CHALLENGE: Each record below must be returned exactly as shown.

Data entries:
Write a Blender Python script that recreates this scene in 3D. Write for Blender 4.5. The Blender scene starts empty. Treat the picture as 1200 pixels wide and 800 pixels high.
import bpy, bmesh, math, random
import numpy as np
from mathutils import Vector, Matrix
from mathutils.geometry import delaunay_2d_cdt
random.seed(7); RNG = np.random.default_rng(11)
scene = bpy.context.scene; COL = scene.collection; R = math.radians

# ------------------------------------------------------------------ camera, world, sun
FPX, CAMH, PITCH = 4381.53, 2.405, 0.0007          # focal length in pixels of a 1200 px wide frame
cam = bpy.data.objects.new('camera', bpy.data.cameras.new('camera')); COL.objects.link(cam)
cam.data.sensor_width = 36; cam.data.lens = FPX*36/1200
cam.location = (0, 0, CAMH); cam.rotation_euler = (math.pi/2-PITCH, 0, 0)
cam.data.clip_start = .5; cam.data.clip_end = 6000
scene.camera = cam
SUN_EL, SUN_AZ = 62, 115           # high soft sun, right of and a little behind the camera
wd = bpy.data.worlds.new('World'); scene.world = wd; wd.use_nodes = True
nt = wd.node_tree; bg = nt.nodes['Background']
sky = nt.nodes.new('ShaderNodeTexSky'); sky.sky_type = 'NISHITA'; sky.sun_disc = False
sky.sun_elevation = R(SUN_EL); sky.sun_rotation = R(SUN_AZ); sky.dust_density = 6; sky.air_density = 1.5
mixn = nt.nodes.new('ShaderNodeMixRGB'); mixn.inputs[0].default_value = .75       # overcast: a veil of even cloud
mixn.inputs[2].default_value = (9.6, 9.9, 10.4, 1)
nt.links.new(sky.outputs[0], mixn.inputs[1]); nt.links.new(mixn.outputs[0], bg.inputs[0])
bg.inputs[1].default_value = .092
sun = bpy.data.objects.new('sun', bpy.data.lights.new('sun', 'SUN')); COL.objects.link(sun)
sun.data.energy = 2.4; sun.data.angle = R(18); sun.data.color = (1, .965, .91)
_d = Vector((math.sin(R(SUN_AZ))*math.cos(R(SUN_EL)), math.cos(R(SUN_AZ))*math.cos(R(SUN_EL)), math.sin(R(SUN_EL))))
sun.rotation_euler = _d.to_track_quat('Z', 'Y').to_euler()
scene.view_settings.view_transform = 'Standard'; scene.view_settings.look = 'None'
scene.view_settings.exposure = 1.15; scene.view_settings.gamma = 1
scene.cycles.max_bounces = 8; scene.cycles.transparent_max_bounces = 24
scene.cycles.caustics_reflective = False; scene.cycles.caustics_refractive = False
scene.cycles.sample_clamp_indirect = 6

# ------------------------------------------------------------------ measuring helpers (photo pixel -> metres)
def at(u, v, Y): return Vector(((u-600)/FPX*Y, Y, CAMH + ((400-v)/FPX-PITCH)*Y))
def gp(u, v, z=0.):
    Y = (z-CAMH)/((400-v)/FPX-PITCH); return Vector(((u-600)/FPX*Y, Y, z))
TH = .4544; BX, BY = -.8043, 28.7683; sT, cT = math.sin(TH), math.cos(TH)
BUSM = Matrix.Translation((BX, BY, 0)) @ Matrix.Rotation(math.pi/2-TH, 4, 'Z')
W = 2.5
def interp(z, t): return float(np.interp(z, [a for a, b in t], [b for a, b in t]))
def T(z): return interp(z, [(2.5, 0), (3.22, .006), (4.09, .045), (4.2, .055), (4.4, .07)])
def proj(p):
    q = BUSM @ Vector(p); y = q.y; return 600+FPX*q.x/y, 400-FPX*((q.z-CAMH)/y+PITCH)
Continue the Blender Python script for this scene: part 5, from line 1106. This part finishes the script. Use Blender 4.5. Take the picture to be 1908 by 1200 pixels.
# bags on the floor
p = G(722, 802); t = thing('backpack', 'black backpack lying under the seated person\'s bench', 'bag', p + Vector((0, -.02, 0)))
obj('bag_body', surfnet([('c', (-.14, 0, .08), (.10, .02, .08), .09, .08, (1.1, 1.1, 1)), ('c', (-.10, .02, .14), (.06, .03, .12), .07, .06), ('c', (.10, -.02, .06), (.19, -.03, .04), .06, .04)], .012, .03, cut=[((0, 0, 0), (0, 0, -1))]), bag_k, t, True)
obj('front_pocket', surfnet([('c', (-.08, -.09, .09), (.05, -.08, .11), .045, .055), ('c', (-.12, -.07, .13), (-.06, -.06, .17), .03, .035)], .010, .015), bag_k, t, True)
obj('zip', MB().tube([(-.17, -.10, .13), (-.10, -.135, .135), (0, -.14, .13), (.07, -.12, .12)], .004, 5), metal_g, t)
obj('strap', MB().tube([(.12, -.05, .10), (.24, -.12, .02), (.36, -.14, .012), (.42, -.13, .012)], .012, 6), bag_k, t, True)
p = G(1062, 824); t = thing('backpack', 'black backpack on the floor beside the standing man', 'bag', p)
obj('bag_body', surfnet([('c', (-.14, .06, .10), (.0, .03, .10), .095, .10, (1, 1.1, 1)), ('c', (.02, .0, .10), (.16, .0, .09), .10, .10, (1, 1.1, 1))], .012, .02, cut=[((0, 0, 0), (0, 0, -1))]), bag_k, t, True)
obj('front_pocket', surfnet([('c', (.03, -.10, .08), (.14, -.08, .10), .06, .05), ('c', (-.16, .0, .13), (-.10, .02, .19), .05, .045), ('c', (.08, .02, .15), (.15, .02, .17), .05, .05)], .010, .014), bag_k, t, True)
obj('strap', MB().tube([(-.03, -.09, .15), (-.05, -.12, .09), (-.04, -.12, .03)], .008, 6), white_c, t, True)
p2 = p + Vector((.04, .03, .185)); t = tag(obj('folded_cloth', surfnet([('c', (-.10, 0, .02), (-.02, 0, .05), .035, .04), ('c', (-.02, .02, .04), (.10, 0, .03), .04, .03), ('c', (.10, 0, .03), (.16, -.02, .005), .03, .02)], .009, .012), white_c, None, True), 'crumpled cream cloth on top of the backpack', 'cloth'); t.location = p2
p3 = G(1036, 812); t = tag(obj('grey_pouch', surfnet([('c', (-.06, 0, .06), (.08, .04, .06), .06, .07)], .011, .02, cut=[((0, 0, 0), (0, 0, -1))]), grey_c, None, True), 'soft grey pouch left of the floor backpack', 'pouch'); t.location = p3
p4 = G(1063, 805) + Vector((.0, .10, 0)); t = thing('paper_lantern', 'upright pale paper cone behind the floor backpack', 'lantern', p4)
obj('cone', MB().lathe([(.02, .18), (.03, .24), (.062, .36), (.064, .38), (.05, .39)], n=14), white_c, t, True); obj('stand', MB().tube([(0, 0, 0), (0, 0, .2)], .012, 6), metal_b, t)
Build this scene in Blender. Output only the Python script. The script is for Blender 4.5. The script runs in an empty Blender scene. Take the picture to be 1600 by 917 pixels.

FINISHED ANSWER:
Write a Blender Python script that recreates this scene in 3D. Write for Blender 4.5. The Blender scene starts empty. Treat the picture as 1200 pixels wide and 800 pixels high.
import bpy, bmesh, math, random
import numpy as np
from mathutils import Vector, Matrix
from mathutils.geometry import delaunay_2d_cdt
random.seed(7); RNG = np.random.default_rng(11)
scene = bpy.context.scene; COL = scene.collection; R = math.radians

# ------------------------------------------------------------------ camera, world, sun
FPX, CAMH, PITCH = 4381.53, 2.405, 0.0007          # focal length in pixels of a 1200 px wide frame
cam = bpy.data.objects.new('camera', bpy.data.cameras.new('camera')); COL.objects.link(cam)
cam.data.sensor_width = 36; cam.data.lens = FPX*36/1200
cam.location = (0, 0, CAMH); cam.rotation_euler = (math.pi/2-PITCH, 0, 0)
cam.data.clip_start = .5; cam.data.clip_end = 6000
scene.camera = cam
SUN_EL, SUN_AZ = 62, 115           # high soft sun, right of and a little behind the camera
wd = bpy.data.worlds.new('World'); scene.world = wd; wd.use_nodes = True
nt = wd.node_tree; bg = nt.nodes['Background']
sky = nt.nodes.new('ShaderNodeTexSky'); sky.sky_type = 'NISHITA'; sky.sun_disc = False
sky.sun_elevation = R(SUN_EL); sky.sun_rotation = R(SUN_AZ); sky.dust_density = 6; sky.air_density = 1.5
mixn = nt.nodes.new('ShaderNodeMixRGB'); mixn.inputs[0].default_value = .75       # overcast: a veil of even cloud
mixn.inputs[2].default_value = (9.6, 9.9, 10.4, 1)
nt.links.new(sky.outputs[0], mixn.inputs[1]); nt.links.new(mixn.outputs[0], bg.inputs[0])
bg.inputs[1].default_value = .092
sun = bpy.data.objects.new('sun', bpy.data.lights.new('sun', 'SUN')); COL.objects.link(sun)
sun.data.energy = 2.4; sun.data.angle = R(18); sun.data.color = (1, .965, .91)
_d = Vector((math.sin(R(SUN_AZ))*math.cos(R(SUN_EL)), math.cos(R(SUN_AZ))*math.cos(R(SUN_EL)), math.sin(R(SUN_EL))))
sun.rotation_euler = _d.to_track_quat('Z', 'Y').to_euler()
scene.view_settings.view_transform = 'Standard'; scene.view_settings.look = 'None'
scene.view_settings.exposure = 1.15; scene.view_settings.gamma = 1
scene.cycles.max_bounces = 8; scene.cycles.transparent_max_bounces = 24
scene.cycles.caustics_reflective = False; scene.cycles.caustics_refractive = False
scene.cycles.sample_clamp_indirect = 6

# ------------------------------------------------------------------ measuring helpers (photo pixel -> metres)
def at(u, v, Y): return Vector(((u-600)/FPX*Y, Y, CAMH + ((400-v)/FPX-PITCH)*Y))
def gp(u, v, z=0.):
    Y = (z-CAMH)/((400-v)/FPX-PITCH); return Vector(((u-600)/FPX*Y, Y, z))
TH = .4544; BX, BY = -.8043, 28.7683; sT, cT = math.sin(TH), math.cos(TH)
BUSM = Matrix.Translation((BX, BY, 0)) @ Matrix.Rotation(math.pi/2-TH, 4, 'Z')
W = 2.5
def interp(z, t): return float(np.interp(z, [a for a, b in t], [b for a, b in t]))
def T(z): return interp(z, [(2.5, 0), (3.22, .006), (4.09, .045), (4.2, .055), (4.4, .07)])
def proj(p):
    q = BUSM @ Vector(p); y = q.y; return 600+FPX*q.x/y, 400-FPX*((q.z-CAMH)/y+PITCH)
Continue the Blender Python script for this scene: part 5, from line 1106. This part finishes the script. Use Blender 4.5. Take the picture to be 1908 by 1200 pixels.
# bags on the floor
p = G(722, 802); t = thing('backpack', 'black backpack lying under the seated person\'s bench', 'bag', p + Vector((0, -.02, 0)))
obj('bag_body', surfnet([('c', (-.14, 0, .08), (.10, .02, .08), .09, .08, (1.1, 1.1, 1)), ('c', (-.10, .02, .14), (.06, .03, .12), .07, .06), ('c', (.10, -.02, .06), (.19, -.03, .04), .06, .04)], .012, .03, cut=[((0, 0, 0), (0, 0, -1))]), bag_k, t, True)
obj('front_pocket', surfnet([('c', (-.08, -.09, .09), (.05, -.08, .11), .045, .055), ('c', (-.12, -.07, .13), (-.06, -.06, .17), .03, .035)], .010, .015), bag_k, t, True)
obj('zip', MB().tube([(-.17, -.10, .13), (-.10, -.135, .135), (0, -.14, .13), (.07, -.12, .12)], .004, 5), metal_g, t)
obj('strap', MB().tube([(.12, -.05, .10), (.24, -.12, .02), (.36, -.14, .012), (.42, -.13, .012)], .012, 6), bag_k, t, True)
p = G(1062, 824); t = thing('backpack', 'black backpack on the floor beside the standing man', 'bag', p)
obj('bag_body', surfnet([('c', (-.14, .06, .10), (.0, .03, .10), .095, .10, (1, 1.1, 1)), ('c', (.02, .0, .10), (.16, .0, .09), .10, .10, (1, 1.1, 1))], .012, .02, cut=[((0, 0, 0), (0, 0, -1))]), bag_k, t, True)
obj('front_pocket', surfnet([('c', (.03, -.10, .08), (.14, -.08, .10), .06, .05), ('c', (-.16, .0, .13), (-.10, .02, .19), .05, .045), ('c', (.08, .02, .15), (.15, .02, .17), .05, .05)], .010, .014), bag_k, t, True)
obj('strap', MB().tube([(-.03, -.09, .15), (-.05, -.12, .09), (-.04, -.12, .03)], .008, 6), white_c, t, True)
p2 = p + Vector((.04, .03, .185)); t = tag(obj('folded_cloth', surfnet([('c', (-.10, 0, .02), (-.02, 0, .05), .035, .04), ('c', (-.02, .02, .04), (.10, 0, .03), .04, .03), ('c', (.10, 0, .03), (.16, -.02, .005), .03, .02)], .009, .012), white_c, None, True), 'crumpled cream cloth on top of the backpack', 'cloth'); t.location = p2
p3 = G(1036, 812); t = tag(obj('grey_pouch', surfnet([('c', (-.06, 0, .06), (.08, .04, .06), .06, .07)], .011, .02, cut=[((0, 0, 0), (0, 0, -1))]), grey_c, None, True), 'soft grey pouch left of the floor backpack', 'pouch'); t.location = p3
p4 = G(1063, 805) + Vector((.0, .10, 0)); t = thing('paper_lantern', 'upright pale paper cone behind the floor backpack', 'lantern', p4)
obj('cone', MB().lathe([(.02, .18), (.03, .24), (.062, .36), (.064, .38), (.05, .39)], n=14), white_c, t, True); obj('stand', MB().tube([(0, 0, 0), (0, 0, .2)], .012, 6), metal_b, t)
Build this scene in Blender. Output only the Python script. The script is for Blender 4.5. The script runs in an empty Blender scene. Take the picture to be 1600 by 917 pixels.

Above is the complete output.